BRIEF » Pull out every line below that holds the word "enumerate".

-- start of RECORDED DATA --

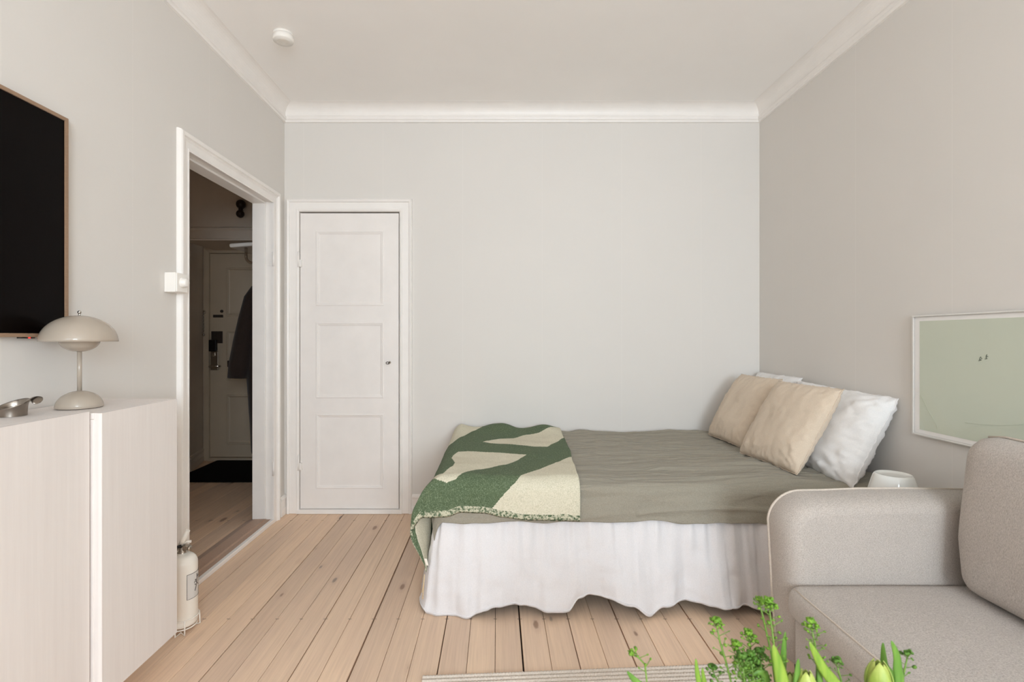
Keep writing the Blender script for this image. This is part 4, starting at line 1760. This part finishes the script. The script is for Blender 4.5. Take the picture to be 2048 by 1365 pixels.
def blade(bm, pts, w, face=Vector((0, -1, 0))):
    """leaf blade along pts, folded along its middle"""
    P = [Vector(p) for p in pts]
    m = 24

    def spine(f):
        q = f * (len(P) - 1)
        i = min(int(q), len(P) - 2)
        h = q - i
        p0, p1, p2, p3 = P[max(i - 1, 0)], P[i], P[i + 1], P[min(i + 2, len(P) - 1)]
        return .5 * ((2 * p1) + (p2 - p0) * h + (2 * p0 - 5 * p1 + 4 * p2 - p3) * h * h + (3 * p1 - p0 - 3 * p2 + p3) * h ** 3)

    def fn(u, v):
        c = spine(u)
        d = (spine(min(1, u + .02)) - spine(max(0, u - .02))).normalized()
        s = d.cross(face).normalized()
        ww = w * math.sin(PI * min(.999, .12 + .88 * u)) ** .7 * (1 - u * .35)
        q = 2 * v - 1
        return c + s * q * ww + face * (-.35 * ww * q * q)
    grid(bm, fn, m, 6)


def bud(parent, base_p, h, r, name='petal', mat=None):
    for i in range(6):
        inner = i % 2
        a0 = i * PI / 3
        bm = bmesh.new()

        def fn(u, v):
            q = (2 * v - 1)
            prof_ = math.sin(PI * (.10 + .80 * u) ** .9) ** .8
            rr = r * prof_ * (1.0 if not inner else .90)
            span = .98 * math.sin(PI * min(1, .2 + .8 * u)) ** .5 + .02
            a = a0 + q * span
            return base_p + Vector((rr * math.cos(a), rr * math.sin(a), h * u * (1 if not inner else .97)))
        grid(bm, fn, 16, 8)
        o = obj('petal', bm, mat or M_BUD, parent)
        o.modifiers.new('thick', 'SOLIDIFY').thickness = .0012


def tulip(label, bx_, by_, dY, h, r, leaves, n_leaf_mat=None):
    top = at(bx_, by_, VY + dY)                 # tip of the bud
    base_p = top - Vector((0, 0, h))
    rt = vase_pt(random.uniform(-.02, .02), random.uniform(-.02, .02))
    t = thing('tulip', label, 'tulip', rt, 'tulips in the bouquet')
    bm = bmesh.new()
    tube(bm, [rt, (rt + base_p) / 2 + Vector((.0, .0, .01)), base_p + Vector((0, 0, .002))], [.004, .004, .0036], 8)
    obj('stem', bm, M_STEM, t)
    bud(t, base_p, h, r)
    for (pts, w, mt) in leaves:
        P = [rt] + [at(x, y, VY + dY + d) for x, y, d in pts]
        bm = bmesh.new()
        blade(bm, P, w)
        o = obj('leaf', bm, mt, t)
        o.modifiers.new('thick', 'SOLIDIFY').thickness = .0014
    return t


tulip('pale green tulip bud at the right of the bouquet, two tall leaves behind it', 1758, 1322, 0, .060, .0195,
      [([(1776, 1390, .02), (1769, 1330, .03), (1765, 1286, .03)], .0085, M_LEAF),
       ([(1778, 1410, .0), (1796, 1330, .0), (1782, 1282, .0)], .0095, M_LEAF)])
tulip('green tulip bud low in the middle of the bouquet, long leaf leaning over it', 1612, 1341, -.02, .055, .0165,
      [([(1690, 1420, 0), (1645, 1335, 0), (1618, 1284, 0)], .010, M_LEAFY),
       ([(1640, 1420, .01), (1640, 1360, .01), (1632, 1300, .02)], .006, M_LEAF),
       ([(1596, 1400, 0), (1595, 1350, 0), (1596, 1318, 0)], .0065, M_LEAF)])
tulip('small green tulip bud left of the middle one, beside a broad yellowish leaf', 1580, 1345, 0, .052, .0135,
      [([(1585, 1440, -.03), (1561, 1345, -.03), (1546, 1290, -.03)], .013, M_LEAFY),
       ([(1568, 1400, .03), (1567, 1320, .03), (1570, 1264, .03)], .0075, M_LEAF),
       ([(1540, 1420, .0), (1530, 1352, .0), (1505, 1350, .0)], .009, M_LEAF)])
tulip('tulip on the left of the bouquet showing only narrow leaf tips over the rug', 1440, 1392, 0, .050, .015,
      [([(1430, 1430, 0), (1400, 1370, 0), (1391, 1318, 0)], .0065, M_LEAFY),
       ([(1440, 1430, .02), (1412, 1375, .02), (1404, 1336, .02)], .006, M_LEAFY),
       ([(1390, 1450, 0), (1285, 1375, 0), (1254, 1343, 0)], .0080, M_LEAF)])


def sprig(label, tip, path, dY, head, n_pods, spread_, dens=1.0, dark=False):
    """pennycress: thin stem, round flat pods on thin stalks, crowded at the tip"""
    P = [vase_pt(random.uniform(-.03, .03), random.uniform(-.03, .03))] + [at(x, y, VY + dY) for x, y in path] + [at(tip[0], tip[1], VY + dY)]
    t = thing('pennycress_sprig', label, 'sprig', P[0], 'pennycress sprigs in the bouquet')
    bm = bmesh.new()
    tube(bm, P, [.0022] + [.0015] * (len(P) - 2) + [.0009], 6)
    st = bmesh.new()
    pods = bmesh.new()
    L = [(b - a).length for a, b in zip(P, P[1:])]
    tot = sum(L)

    def along(d):
        d = max(0, min(tot - 1e-6, d))
        for i, l in enumerate(L):
            if d <= l:
                return P[i].lerp(P[i + 1], d / l)
            d -= l
        return P[-1]
    for i in range(n_pods):
        q = i / max(1, n_pods - 1)
        back = head * (q ** 2.2) * 1.0 if q < .72 else head * .5 + (q - .72) / .28 * spread_
        c = along(tot - back)
        a = i * 2.4
        ln = (.006 + .010 * min(1, back / head * 1.4)) * random.uniform(.7, 1.25)
        d = Vector((math.cos(a), math.sin(a), .55 if back > .005 else 1.4)).normalized()
        e = c + d * ln
        tube(bm, [c, e], .0006, 4)
        r = random.uniform(.0020, .0034) * (1.0 if q < .72 else .9)
        nn = Vector((random.uniform(-1, 1), random.uniform(-1, 1), random.uniform(-.3, 1))).normalized()
        s1 = nn.orthogonal().normalized()
        s2 = nn.cross(s1)
        top_ = pods.verts.new(e + nn * r * .5)
        bot_ = pods.verts.new(e - nn * r * .5)
        rg = [pods.verts.new(e + (s1 * math.cos(k * PI / 4) * r + s2 * math.sin(k * PI / 4) * r * 1.3)) for k in range(8)]
        for k in range(8):
            pods.faces.new((rg[k], rg[(k + 1) % 8], top_)).smooth = True
            pods.faces.new((rg[(k + 1) % 8], rg[k], bot_)).smooth = True
    st.free()
    obj('stem', bm, M_STEM, t)
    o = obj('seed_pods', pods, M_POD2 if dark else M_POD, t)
    o['kind'] = 'stuff'
    return t


sprig('pennycress sprig bending over at the far left of the bouquet', (1262, 1311), [(1400, 1440), (1294, 1370), (1290, 1330), (1275, 1314)], 0, .018, 18, .03)
sprig('tall thin pennycress sprig over the rug edge, second from the left', (1432, 1246), [(1462, 1365), (1452, 1325), (1440, 1285)], 0, .022, 46, .085)
sprig('pennycress sprig with a compact tip left of the dense clump', (1471, 1292), [(1498, 1400), (1480, 1340)], .0, .022, 52, .04)
sprig('pennycress sprig with a rounded tip above the dense clump', (1497, 1270), [(1520, 1400), (1505, 1330)], .02, .026, 56, .05)
sprig('tallest pennycress sprig with a full head beside the sofa arm', (1537, 1205), [(1560, 1380), (1549, 1300)], .0, .028, 70, .09)
sprig('slender pennycress sprig close behind the tallest one', (1518, 1204), [(1552, 1380), (1542, 1305), (1526, 1235)], .03, .020, 26, .07)
sprig('pennycress sprig with a loose oval head in front of the seat cushion', (1621, 1246), [(1632, 1400), (1634, 1330), (1630, 1290)], .0, .030, 64, .06)
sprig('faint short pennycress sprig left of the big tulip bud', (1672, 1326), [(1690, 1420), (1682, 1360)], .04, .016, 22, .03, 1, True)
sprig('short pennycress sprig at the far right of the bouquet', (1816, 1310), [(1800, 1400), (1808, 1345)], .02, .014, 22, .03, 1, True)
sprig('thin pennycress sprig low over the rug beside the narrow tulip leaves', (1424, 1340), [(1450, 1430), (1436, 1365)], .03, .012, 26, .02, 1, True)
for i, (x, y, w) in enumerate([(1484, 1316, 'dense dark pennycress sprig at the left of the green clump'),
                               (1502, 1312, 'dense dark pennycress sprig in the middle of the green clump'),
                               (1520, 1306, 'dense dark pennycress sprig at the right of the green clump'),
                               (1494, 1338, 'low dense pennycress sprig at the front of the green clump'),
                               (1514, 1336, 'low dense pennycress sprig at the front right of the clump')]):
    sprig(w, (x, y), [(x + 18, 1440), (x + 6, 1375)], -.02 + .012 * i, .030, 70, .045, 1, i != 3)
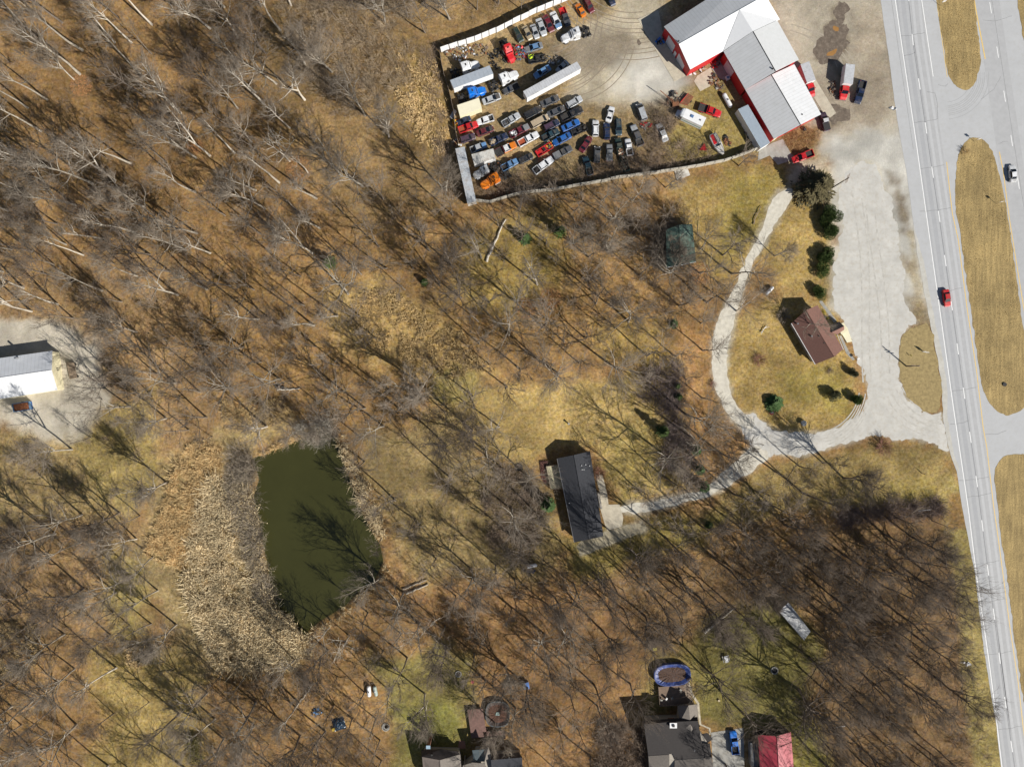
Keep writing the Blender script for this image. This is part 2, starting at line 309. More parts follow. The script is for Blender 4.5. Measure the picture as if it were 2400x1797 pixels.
for pts in (LOT, TRACK, DRIVE, DRIVE2): paint_zone(PX(pts), (.44,.4,.32), 1.0, 1.6, .85)
paint_zone(pond_poly, (.14,.11,.05), 1.2, 1.0, .9)
# broad patches of darker and paler litter everywhere
pt = fnoise(X-50, Y+90, 14); p2 = fnoise(X+150, Y+190, 5)
colr *= (0.84+.34*sm(pt, .3, .7)*1.0)[:, None]*(0.86+.28*sm(p2, .3, .7))[:, None]
Zg = np.zeros(len(X)); dp = sdf(X, Y, pond_poly); Zg = np.where(dp > -1, -np.clip((dp+.6)*.45, 0, 1.6), 0)
nx, ny = len(XS), len(YS); idx = np.arange(nx*ny).reshape(ny, nx)
q = np.stack([idx[:-1,:-1], idx[:-1,1:], idx[1:,1:], idx[1:,:-1]], -1).reshape(-1, 4)
me = bpy.data.meshes.new('ground'); me.vertices.add(len(X)); me.vertices.foreach_set('co', np.stack([X, Y, Zg], 1).astype(np.float32).ravel())
me.loops.add(len(q)*4); me.loops.foreach_set('vertex_index', q.astype(np.int32).ravel())
me.polygons.add(len(q)); me.polygons.foreach_set('loop_start', np.arange(0, len(q)*4, 4, dtype=np.int32)); me.update(calc_edges=True)
sat_ = (colr.max(1)-colr.min(1))/colr.max(1); mott = np.clip(sat_*2.1-.25, .22, 1.0)
ca = me.color_attributes.new('zone', 'FLOAT_COLOR', 'POINT'); ca.data.foreach_set('color', np.concatenate([colr, mott[:, None]], 1).astype(np.float32).ravel())
gm = bpy.data.materials.new('forest_floor'); gm.use_nodes = True; t = gm.node_tree; N = t.nodes; L = t.links; b = N['Principled BSDF']
b.inputs['Roughness'].default_value = .95; b.inputs['Specular IOR Level'].default_value = .15
at_ = N.new('ShaderNodeAttribute'); at_.attribute_name = 'zone'; g = N.new('ShaderNodeNewGeometry')
def noise(sc, det=6, ro=.65, w_=None):
    n = N.new('ShaderNodeTexNoise'); n.inputs['Scale'].default_value = sc; n.inputs['Detail'].default_value = det; n.inputs['Roughness'].default_value = ro
    L.new(g.outputs['Position'], n.inputs['Vector']); return n.outputs['Fac']
def mrange(v, a, b_, c, d):
    m = N.new('ShaderNodeMapRange'); m.inputs['From Min'].default_value = a; m.inputs['From Max'].default_value = b_; m.inputs['To Min'].default_value = c; m.inputs['To Max'].default_value = d
    L.new(v, m.inputs['Value']); return m.outputs[0]
def mul(a, c):
    m = N.new('ShaderNodeMath'); m.operation = 'MULTIPLY'; L.new(a, m.inputs[0]); L.new(c, m.inputs[1]); return m.outputs[0]
fa = mul(mrange(noise(1.3, 7, .75), .3, .7, .4, 1.52), mrange(noise(.22, 5, .6), .3, .7, .72, 1.22))
fa = mul(fa, mrange(noise(5.5, 3, .6), .3, .7, .72, 1.28))
fm = N.new('ShaderNodeMix'); fm.data_type = 'FLOAT'; L.new(at_.outputs['Alpha'], fm.inputs[0]); fm.inputs[2].default_value = 1.0; L.new(fa, fm.inputs[3]); fa = fm.outputs[0]
sc_ = N.new('ShaderNodeVectorMath'); sc_.operation = 'SCALE'; L.new(at_.outputs['Color'], sc_.inputs[0]); L.new(fa, sc_.inputs['Scale'])
hs = N.new('ShaderNodeHueSaturation'); L.new(sc_.outputs[0], hs.inputs['Color']); L.new(mrange(noise(.6, 5), .3, .7, .49, .511), hs.inputs['Hue']); L.new(mrange(noise(.9, 5), .3, .7, .92, 1.2), hs.inputs['Saturation'])
L.new(hs.outputs[0], b.inputs['Base Color'])
bp = N.new('ShaderNodeBump'); bp.inputs['Strength'].default_value = .55; bp.inputs['Distance'].default_value = .25; L.new(noise(3.0, 6, .7), bp.inputs['Height']); L.new(bp.outputs[0], b.inputs['Normal'])
tag(link('ground', me, gm), kind='structure')

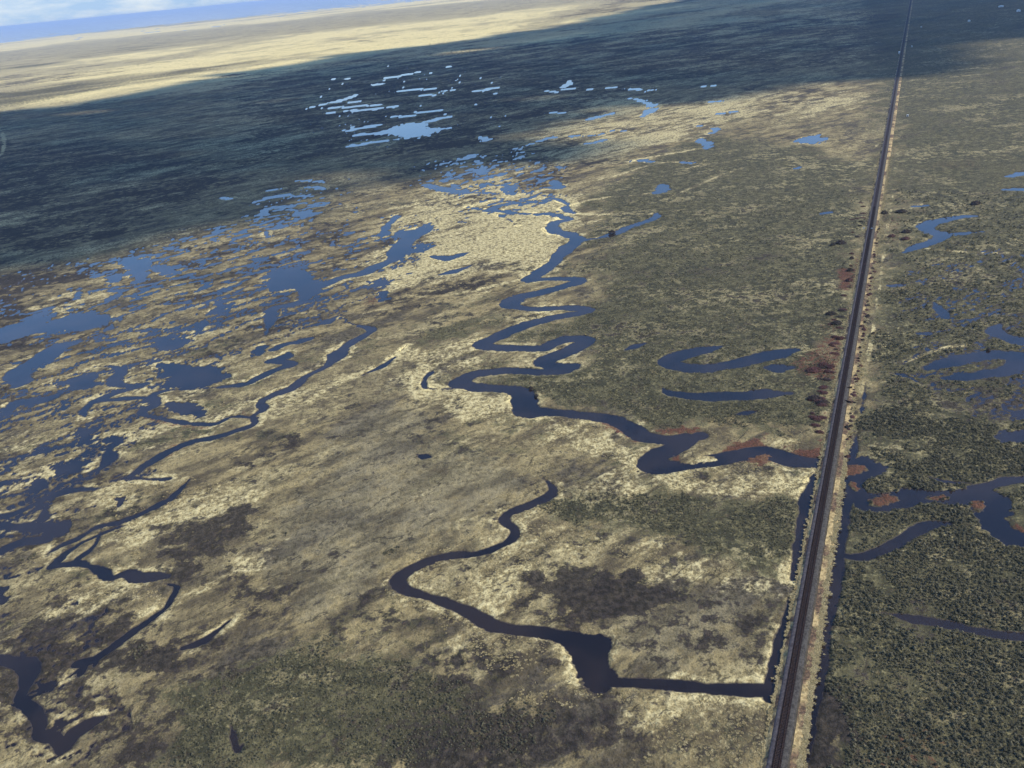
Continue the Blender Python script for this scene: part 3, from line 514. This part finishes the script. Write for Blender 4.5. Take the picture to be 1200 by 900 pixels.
# ------------------------------------------------------------------ clouds (beyond the frame; their shade lies on the marsh)
mcl, ntc, bcl = new_mat('cloud_white'); bcl.inputs['Base Color'].default_value = (.85, .86, .88, 1); bcl.inputs['Roughness'].default_value = 1; bcl.inputs['Specular IOR Level'].default_value = 0
tcl = ntc.nodes.new('ShaderNodeBsdfTransparent'); mcx = ntc.nodes.new('ShaderNodeMixShader'); mcx.inputs[0].default_value = .72; ntc.links.new(tcl.outputs[0], mcx.inputs[1]); ntc.links.new(bcl.outputs[0], mcx.inputs[2]); ntc.links.new(mcx.outputs[0], [n for n in ntc.nodes if n.type == 'OUTPUT_MATERIAL'][0].inputs[0])
def cloud(outline, base, thick, cell, raw=.5):
    gx, gy = poly_world(outline, 2)
    k = base/math.tan(SUN_EL); gx = gx+math.sin(SUN_AZ)*k; gy = gy+math.cos(SUN_AZ)*k
    xs = np.arange(gx.min()-500, gx.max()+500, cell); ys = np.arange(gy.min()-500, gy.max()+500, cell)
    XX, YY = np.meshgrid(xs, ys, indexing='ij'); x = XX.ravel(); y = YY.ravel()
    m, d = poly_field(x, y, gx, gy, 1e5); sd_ = np.full(len(x), 1e4); sd_[m] = d
    dd = sd_+fbm(x, y, 520, 6, .72, 4)*330*raw+fbm(x, y, 2400, 2, .5, 2)*200*raw
    dd = np.maximum(dd, -220+900*(fbm(x, y, 420, 6, .68, 14)-.12))
    ins = dd < 0
    top = base+20+thick*np.sqrt(np.clip(-dd/600, 0, 1))*(.7+.5*fbm(x, y, 260, 4, .6, 6)); bot = base-25*np.clip(-dd/100, 0, 1)+8*fbm(x, y, 150, 3)
    nx, ny = XX.shape; I = ins.reshape(nx, ny); idx = {}; v = []; f = []
    def vid(i, j, t):
        key = (i, j, t)
        if key not in idx: idx[key] = len(v); q_ = i*ny+j; v.append((x[q_], y[q_], top[q_] if t else bot[q_]))
        return idx[key]
    for i in range(1, nx-1):
        for j in range(1, ny-1):
            if not I[i, j]: continue
            a = ((i, j), (i+1, j), (i+1, j+1), (i, j+1))
            f.append(tuple(vid(*p, 1) for p in a)); f.append(tuple(vid(*p, 0) for p in a[::-1]))
            for (di, dj), (p, r_) in (((-1, 0), (a[3], a[0])), ((1, 0), (a[1], a[2])), ((0, -1), (a[0], a[1])), ((0, 1), (a[2], a[3]))):
                if not I[i+di, j+dj]: f.append((vid(*p, 1), vid(*p, 0), vid(*r_, 0), vid(*r_, 1)))
    o = mesh_obj('cloud', v, f, mcl, smooth=True); tag(o, kind='structure'); return o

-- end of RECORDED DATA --

COMPLETE RESPONSE »
        for i, l in enumerate(L):
for i, (x, y, w) in enumerate([(1484, 1316, 'dense dark pennycress sprig at the left of the green clump'),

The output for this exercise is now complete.